Fintech Education’s Expansion: What You Need to Know

Fintech Education’s Expansion: What You Need to Know

It’s no secret the fintech industry is growing fast. New startups are going to need qualified workers to fill a variety of roles.

There’s good reason to believe such employees won’t be too difficult to find in the near future. In response to the fintech revolution, universities and other organizations have made strides to prepare young people for jobs in the field and to support entrepreneurs in the industry. This serves as yet more evidence that fintech isn’t going anywhere.

The following examples illustrate just a few of the ways schools are making fintech-related courses more available to students. Whether you’re interested in working in fintech, or you’re considering where to look for future employees at your fintech company, they’re worth keeping in mind.

Creighton University Offers a Fintech Degree

Creighton University, in Omaha, Nebraska, is by no means the first college to offer fintech courses. Several other schools already do, but many of these classes are one-off electives that are part of broader finance or business degree programs.

That’s what makes Creighton University unique. It’s among the first colleges to offer a degree in “Finance and Technology.” This new program indicates that fintech isn’t just a minor niche component of an overall business program. The subject deserves its own focus.


Students enrolled in the program take a variety of courses designed to prepare them for jobs in the fintech industry. These include courses on SQL and Python programming, blockchain, and financial skills.

The decision to offer a fintech degree was simply a natural reaction to recent developments. Lee Dunham, an associate professor of finance who originally conceived of the idea for a fintech program at Creighton, told Forbes, “Compared to five to ten years ago, the finance field has become far more data-driven in all sub-disciplines of finance, including investments, corporate finance, banking, risk, and insurance.”

Some financial services firms have struggled to adapt to these relatively sudden changes. The skills they traditionally sought in potential employees are no longer sufficient. It’s become increasingly important to find employees who understand data analytics and computer programming as much as the principles of accounting, corporate finance, and other traditional subjects. Creighton University’s new program will help supply workers with these qualifications.

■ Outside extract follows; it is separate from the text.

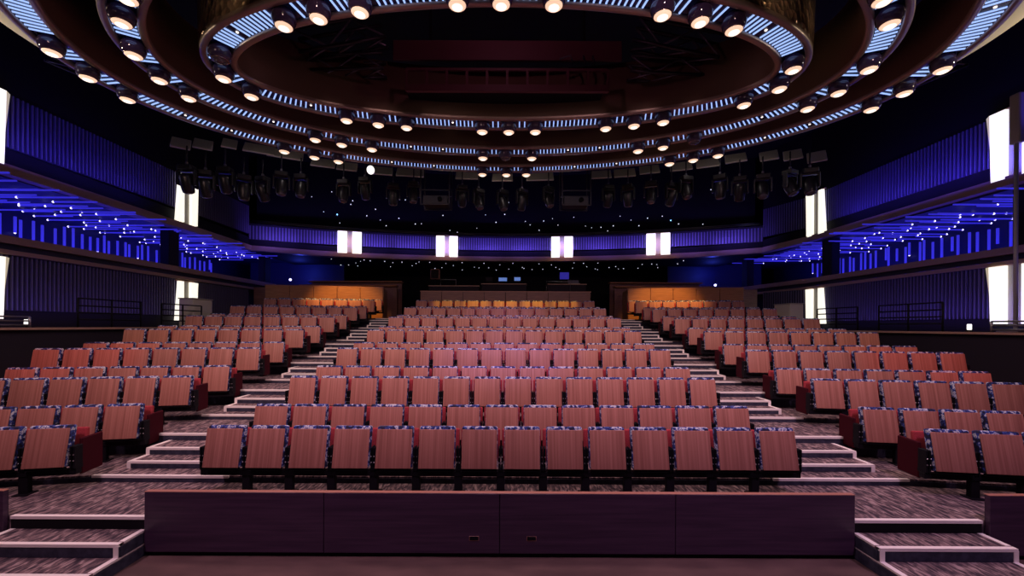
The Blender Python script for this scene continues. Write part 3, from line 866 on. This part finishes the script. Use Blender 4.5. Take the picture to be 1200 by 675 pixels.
for px0, px1, py0, py1, y, lab in ((516, 534, 328, 336, 18.45, 'chrome tube handrail on the left booth desk'), (640, 668, 330, 340, 18.15, 'chrome tube handrail on the right booth table')):
    a_, c_ = at_depth(px0, py0, y), at_depth(px1, py0, y); e = at_depth(px0, py1, y)
    t = thing('booth_rail', lab, 'rail', (a_.x, y, e.z))
    MB().tube([(0, 0, 0), (0, 0, a_.z - e.z), (c_.x - a_.x, 0, a_.z - e.z), (c_.x - a_.x, 0, 0)], .02, 8).build('rail_tube', M['steel'], t)
v = at_depth(681, 336, 18.5)
t = thing('laptop', 'pale open laptop at the right end of the booth', 'laptop', (v.x - .35, 18.42, dh2 + zf + .005))
MB().box((0, 0, .012), (.5, .34, .022), bev=.005).build('keyboard_base', M['plate'], t)
MB().box((0, .17, .12), (.5, .02, .24), Matrix.Rotation(R(-12), 4, 'X'), bev=.005).build('lid', M['riggrey'], t)
v = at_depth(510, 322, 21.0)
t = thing('speaker_cabinet', 'brown speaker cabinet on a pole behind the left booth desk', 'speaker', (v.x, 21.0, zf))
MB().box((0, 0, v.z - zf), (.46, .34, .5), bev=.02).build('cabinet', M['boothwood'], t)
MB().box((0, -.175, v.z - zf), (.4, .012, .44), bev=.004).build('grille', M['dark'], t)
MB().tube([(0, 0, 0), (0, 0, v.z - zf - .24)], .03, 8).build('pole', M['black'], t)

# ------------------------------------------------------------- side terraces
for sd, nm, W in ((-1, 'left', WL), (1, 'right', WR)):
    xi = sd * (10.35 if sd < 0 else 10.65)
    struct(MB().box(((xi + W) / 2, 11.2, 1.20), (abs(W - xi), 13.6, 2.40)).build(f'floor_terrace_{nm}', M['wall']))
    struct(MB().box((xi - sd * .04, 11.2, 2.40), (.10, 13.6, .05)).build(f'trim_{13 if sd < 0 else 14}', M['ledge']))
    segs = [(7.6, 8.9, 'front'), (9.9, 11.6, 'middle'), (12.3, 13.9, 'rear')]
    for y0, y1, w_ in segs:
        t = thing('terrace_rail', f'dark tube railing on the {nm} terrace, {w_} section', 'railing', (xi + sd * .06, y0, 2.42), 0, 'terrace railings')
        hh = .24 if w_ == 'front' else .72
        m_ = M['steel'] if w_ == 'front' else M['black']
        for z in ((.06, .15, .24) if w_ == 'front' else (.2, .37, .54, .72)):
            MB().tube([(0, 0, z), (0, y1 - y0, z)], .018, 8).build('rail', m_, t)
        for q in range(3):
            MB().tube([(0, (y1 - y0) * q / 2, 0), (0, (y1 - y0) * q / 2, hh)], .022, 8).build('post', m_, t)
    v = at_depth(31 if sd < 0 else 1136, 376 if sd < 0 else 383, 9.6 if sd < 0 else 9.75)
    t = thing('step_light', f'small white marker light on the {nm} terrace', 'light', (v.x, v.y, 2.42))
    MB().box((0, 0, .12), (.07, .07, .14), bev=.012).build('lamp_body', M['whitelamp'], t)
    MB().box((0, 0, .025), (.10, .10, .05), bev=.01).build('base', M['black'], t)
    t = thing('pale_cabinet', f'pale low cabinet beside the rear strip light on the {nm} terrace', 'cabinet', (sd * 10.9, 14.3 if sd < 0 else 15.6, 2.40))
    MB().box((0, 0, .5), (.5, .9, .96), bev=.02).build('body', M['white'], t)
    MB().box((0, 0, 1.0), (.54, .94, .04), bev=.01).build('top', M['plate'], t)
    MB().box((-sd * .256, 0, .5), (.012, .8, .8), bev=.004).build('door', M['white'], t)
# tall pole and lit housing at the right edge
v = at_depth(1190, 300, 9.0)
t = thing('lighting_pole', 'tall grey steel pole with a pale housing at the right edge', 'pole', (v.x, 9.0, 2.42))
MB().tube([(0, 0, 0), (0, 0, 4.9)], .035, 10).build('pole', mat('pale_pole', (.5, .48, .5), .4), t)
MB().box((.02, 0, 4.75), (.14, .2, 1.1), bev=.02).build('housing', M['plate'], t)
MB().box((0, 0, .02), (.4, .4, .04), bev=.01).build('base_plate', M['steel'], t)

# ------------------------------------------------------------------- lights
def light(kind, loc, power, col, size=.1, aim=None, spot=None, blend=.6, size_y=None):
    d = bpy.data.lights.new('lamp', kind); d.energy = power; d.color = col
    if kind == 'AREA':
        d.size = size
        if size_y: d.shape = 'RECTANGLE'; d.size_y = size_y
    else: d.shadow_soft_size = size
    if spot: d.spot_size = R(spot); d.spot_blend = blend
    o = bpy.data.objects.new('lamp', d); C.objects.link(o); o.location = loc  # the name also covers added lights that have no fixture
    if aim is not None:
        o.rotation_euler = (Vector(aim) - Vector(loc)).to_track_quat('-Z', 'Y').to_euler()
    return o
for x, y, off in lamp_spots:
    if not off: light('SPOT', (x, y, HZ - .05 - GR - .02), 26, (1.0, .66, .64), .03, (x, y, 0), 150, .7)
# added wash spots without fixtures, under the near side of the outer ring
for x, col in ((-5.5, (1.0, .62, .52)), (-2, (1.0, .60, .58)), (2, (1.0, .59, .62)), (5.5, (1.0, .60, .58))):
    light('SPOT', (x, 2.5, 6.8), 470, col, .2, (x * 1.1, 11.5, 1.4), 84, 1.0)
for x, col in ((-5.2, (1.0, .56, .74)), (0, (.95, .54, .84)), (5.2, (.92, .54, .9))):
    light('SPOT', (x, 1.6, 6.8), 600, col, .2, (x, 4.9, .9), 80, 1.0)  # added fill spots for the front rows and floor, no fixture there
# warm light on the rear rows
for x in (-7.0, 7.0):
    light('SPOT', (x, 15.0, 6.9), 1200, (1.0, .50, .11), .1, (x, 17.3, 3.5), 52, .7)
for x, pw in ((-2.4, 380), (-1.2, 620), (0, 680), (1.2, 680), (2.4, 520)):
    light('SPOT', (x, 13.6, 6.4), pw, (1.0, .60, .05), .04, (x, 16.6, 3.36), 18, .7)
# coloured accents from spots added under the rings, no stage lights there
for x, y, tx, ty, tz, pw, col, ang in ((0, 4.0, 0, 8.9, 1.7, 700, (.34, .24, 1.0), 34), (0, 9.0, 0, 14.4, 3.0, 200, (.55, .28, 1.0), 30),
        (-7, 4.2, -8.8, 8.4, 1.6, 480, (1.0, .06, .08), 26), (7, 4.2, 8.8, 8.4, 1.6, 480, (1.0, .06, .08), 26),
        (-6.5, 5, -8.6, 10.2, 2.2, 230, (1.0, .55, .22), 24), (6.5, 5, 8.6, 10.2, 2.2, 230, (1.0, .55, .22), 24)):
    light('SPOT', (x, y, 6.7), pw, col, .1, (tx, ty, tz), ang, .8)
# added lights without fixtures on the cream flare, hammered side and rig panels
for sx in (-1, 1):
    light('SPOT', (sx * 9.6, 5.6, 6.5), 150, (1.0, .86, .6), .1, (sx * 7.7, 6.4, 7.3), 90, 1.0)
    for hx, hy in ((2.9, 5.0), (3.9, 5.15), (5.0, 5.7)): light('SPOT', (sx * hx, hy, 7.05), 12, (1.0, .74, .42), .03, (sx * (hx + .1), hy + .75, 7.6), 100, 1.0)
for x in (-6, 0, 6):
    light('POINT', (x, 12.6 - abs(x) * .2, 7.6), 7, (1.0, .85, .8), .05)
light('POINT', (0, 6.3, 8.6), 14, (1.0, .35, .55), .05)  # added reddish light to lift the gantry, no lamp hangs there
# blue wash of the ribbed fronts
BL = (.10, .06, 1.0)
for i in range(0, 24, 2):
    (xa, ya), (xb, yb) = ARC[i], ARC[i + 2] if i + 2 < 25 else ARC[-1]
    cx, cy = (xa + xb) / 2, (ya + yb) / 2
    light('AREA', (cx * .965, cy - .55, 6.44), 16, (.22, .13, 1.0), 1.6, (cx, cy + .1, 6.85), size_y=.06)
for W, sd, ys in ((WL, -1, (7.6, 9.2, 10.8, 12.4)), (WR, 1, (7.6, 9.2, 10.8, 12.4, 14.0))):
    for k, y in enumerate(ys):
        light('AREA', (W - sd * .6, y, 6.46), (30 if sd > 0 else 15) * (.8 ** k), BL, 1.5, (W, y, 7.3), size_y=.06)
        light('AREA', (W - sd * .6, y + .6, 2.75), (8 if sd > 0 else 3) * (.7 ** k), (.22, .12, 1.0), 1.5, (W, y + .6, 3.5), size_y=.06)
for o in WARM_FRONTS:
    light('SPOT', (o.location.x * .97, o.location.y - .75, 6.9), 22, (1.0, .52, .2), .05, (o.location.x, o.location.y, 6.15), 110, 1.0)  # added warm spots in front of the balcony strip lights
# recess light
for sd, W in ((-1, WL), (1, WR)):
    for y in (9.5, 12, 14.5, 17, 19.5):
        light('AREA', (W + sd * 1.9, y, 4.35), 30, (.05, .04, 1.0), 1.8, (W + sd * 1.9, y, 6.1))
    light('POINT', (sd * 11, 21.6, 5.4), 30, (.05, .08, 1.0), .1)

w = bpy.data.worlds.new('world'); bpy.context.scene.world = w; w.use_nodes = True
w.node_tree.nodes['Background'].inputs[0].default_value = (.25, .15, .5, 1)
w.node_tree.nodes['Background'].inputs[1].default_value = .013
vs = bpy.context.scene.view_settings
bpy.context.scene.display_settings.display_device = 'sRGB'
vs.view_transform = 'Standard'; vs.look = 'None'; vs.exposure = 0.0; vs.gamma = 1.0; vs.use_curve_mapping = False
print('seats', chairs_built, 'far', len(far_seats), 'objects', len(bpy.data.objects))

The degree will also prepare students who want to work in finance in general. Even traditional financial institutions are embracing technology in order to stay relevant. That means the qualifications necessary to get jobs at those institutions are changing. A fintech degree ensures a young job-seeker understands the current landscape of the finance industry and can confidently navigate the changes.  

University of North Georgia Partners with Georgia Fintech Academy

Developing a new degree program at a university can be a time-consuming process. Schools may be slow to offer such programs due to lack of money and resources.

Luckily, there are other solutions when this is the case. The example of the University of North Georgia illustrates one. The school recently announced plans to collaborate with the team at Georgia Fintech Academy, which itself began as a collaboration with the various institutions that comprise the University System of Georgia. 


The Georgia Fintech Academy’s purpose is to train students for jobs in fintech. It came about as a result of growing demand for qualified job candidates. With this new partnership, students enrolled at the University of North Georgia will also be able to take fintech courses offered through Georgia Fintech Academy. This represents a scalable and efficient way to begin the process of developing a fintech degree program.

Officials involved in the partnership also pointed out that offering courses via another institution helps the school more effectively measure the degree to which students are interested in them. Rather than devoting time and money to developing its own courses, only to find there’s little demand, the university can essentially run a test. If students respond positively, it’s likely more fintech courses will be offered directly through the university in the future.

A “Fintech Village” in Connecticut

At the University of Connecticut’s former West Hartford campus, plans are underway to transform the property into a “Fintech Village.” Ideanomics, a fintech company, is spearheading the project. The University of Saint Joseph sits adjacent to the site, and the two organizations announced the project at a joint press conference. With the university situated next door, there’s great potential for companies in the village to offer students internships and other practical educational opportunities.

Fintech Village will serve as a regional innovation hub, offering fintech entrepreneurs (and those in other industries) the ideal environment for growing companies, developing new products or services, and collaborating with others. To make Fintech Village even more appealing to area residents, in addition to the facilities designed to support innovation and development, the site will feature such amenities as an art gallery and public walking trails.

The main point to take away from these examples is that institutions of higher education and other organizations are responding to the increased demand for workers with fintech expertise. That means the fintech revolution may be just beginning.